/REDTOOTH

Android based implementation of acoustic data transmission system

Primary LanguageJava

REDTOOTH

Android Based Implementation of Acoustic Data Transmission System

ABOUT

This project contains the working repository for the Android Studio based project for an acoustic data transmission app.

The application developed was built for Android 6 and used 16-FSK with a symbol duration of 0.5 seconds per symbol to transmit strings of 80 bits.

OVERVIEW

As shown by the diagram a simplified model of the implemented system may be segmented into two subsystems, the transmitter and receiver. These two subsystems are then interfaced with and controlled by the main class.

Simply put, the transmitter collects the user defined strings and converts them to a binary representation. This binary data is then modulated using FSK and saved as a wav-file, the transmitter interface then allows for the user to play this waveform, thereby transmitting it to the receiver.

The receiver offers an interface for recording the transmitted waveform and saves it to file. This waveform is then synchronized using a matched filter, and the recovered modulated signal is concatenated and saved to file. Then the waveform is demodulated and the resulting binary data is converted back to a string.

SYSTEM SPECIFICS

Transmitter Object

The transmitter object is a class that deals with the high-level algorithmic process of generating the modulated waveform. This is achieved by first initializing the parameters required for effective modulation, these being sample rate, symbol duration, the number of carriers and source string.

Then the the transmitter class initializes the FSK modulator object and requests the FSK modulated waveform from the it. This modulated data is then passed to the wavfile object which writes the .wav file to storage. This process may be seen in the block diagram shown in the diagram below.

Receiver Object

The receiver object is a a class that deals with the high-level algorithmic process of demodulating the received waveform. This is achieved by first initializing the parameters required for demodulation and synchronization. A thread is then started to record the modulated waveform of known length, once completed the thread writes the recorded waveform to file to be analysed.

This analysis consists of first concatenating the recording so that so that the number of samples is a power of two. This was done to increase speed of the synchronization algorithm in the frequency domain. For the FFT algorithms are considerably faster when applying them to data that is of length 2^n . The synchronization mechanism used was the matched filter previously designed, which ensured accurate symbol recovery.

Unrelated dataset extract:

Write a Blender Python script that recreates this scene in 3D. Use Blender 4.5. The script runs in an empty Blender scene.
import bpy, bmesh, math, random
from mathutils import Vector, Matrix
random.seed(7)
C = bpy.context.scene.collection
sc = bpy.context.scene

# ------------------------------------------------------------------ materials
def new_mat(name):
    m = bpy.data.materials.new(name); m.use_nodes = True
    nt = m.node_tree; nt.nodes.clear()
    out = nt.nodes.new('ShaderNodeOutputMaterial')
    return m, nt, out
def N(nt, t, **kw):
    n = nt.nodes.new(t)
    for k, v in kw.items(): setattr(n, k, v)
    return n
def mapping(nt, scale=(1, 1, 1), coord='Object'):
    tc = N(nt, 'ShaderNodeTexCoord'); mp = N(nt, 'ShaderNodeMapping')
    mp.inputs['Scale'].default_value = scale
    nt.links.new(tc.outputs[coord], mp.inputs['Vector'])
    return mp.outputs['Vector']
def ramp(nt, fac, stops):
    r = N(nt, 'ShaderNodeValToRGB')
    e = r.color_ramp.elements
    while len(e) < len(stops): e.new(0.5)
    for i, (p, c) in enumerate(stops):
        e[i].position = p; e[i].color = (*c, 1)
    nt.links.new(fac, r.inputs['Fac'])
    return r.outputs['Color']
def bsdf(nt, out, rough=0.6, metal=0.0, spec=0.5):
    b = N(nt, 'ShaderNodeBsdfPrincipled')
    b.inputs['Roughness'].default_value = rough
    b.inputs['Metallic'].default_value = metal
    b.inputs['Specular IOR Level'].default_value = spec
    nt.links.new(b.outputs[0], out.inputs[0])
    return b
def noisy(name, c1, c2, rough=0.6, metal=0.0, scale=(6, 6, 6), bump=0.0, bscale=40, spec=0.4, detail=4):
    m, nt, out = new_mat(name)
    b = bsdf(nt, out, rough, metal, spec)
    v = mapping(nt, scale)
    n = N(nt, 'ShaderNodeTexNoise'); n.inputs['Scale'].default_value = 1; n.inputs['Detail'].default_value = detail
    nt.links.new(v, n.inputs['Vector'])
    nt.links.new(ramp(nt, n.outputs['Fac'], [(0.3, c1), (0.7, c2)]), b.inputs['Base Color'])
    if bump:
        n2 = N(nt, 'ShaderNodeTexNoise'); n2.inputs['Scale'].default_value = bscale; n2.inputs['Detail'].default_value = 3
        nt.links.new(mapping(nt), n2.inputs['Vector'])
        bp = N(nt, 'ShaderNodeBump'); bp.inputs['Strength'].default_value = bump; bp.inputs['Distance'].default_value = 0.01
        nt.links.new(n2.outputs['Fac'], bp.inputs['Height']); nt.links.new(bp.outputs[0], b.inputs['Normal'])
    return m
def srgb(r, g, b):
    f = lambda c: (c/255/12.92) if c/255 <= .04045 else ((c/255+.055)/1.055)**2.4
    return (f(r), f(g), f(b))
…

This synchronized waveform was then demodulated using a correlation based FSK demodulation algorithm. Finally the resultant binary signal as converted back into a UTF-16. This process may be see in the block diagram shown below.

Infrastructure and Handlers

The infrastructure of Android based implementation is that of objects used by both the transmitter and receiver objects. These objects are the string handler, audio handler and signal generator. The system was designed to increase modularity and portability, as per the Java based object orientation specifications.

String Handler

The string handler was used to convert both the user entered characters into UTF-16 binary arrays, and the demodulated binary arrays from UTF-16 to Java based strings. The conversion from characters to UTF-16 was done by finding the UTF-16 value of each character in the user entered string and the conversion from UTF-16 to characters was done through the use of Java based StringBuilder object.

Audio Handler

The audio handler essentially worked as an interface for the wave-file library. It was able to take in modulated data streams and call the wav-file library to write them to storage. In order to do this, the audio handler checked permissions and created files and directories accordingly. Furthermore, the audio handler enabled reading the recorded wav-files from storage through the use of the wav-file library.

Signal Generator

The signal generator object was used to populate ArrayLists for the carriers and synchronization signals. The carrier generation was achieved by iteratively populating the ArrayList with a sinusoidal waveform sampled at 44100Hz.

USAGE

Build the project, it is compatible on Android 5.0 and above.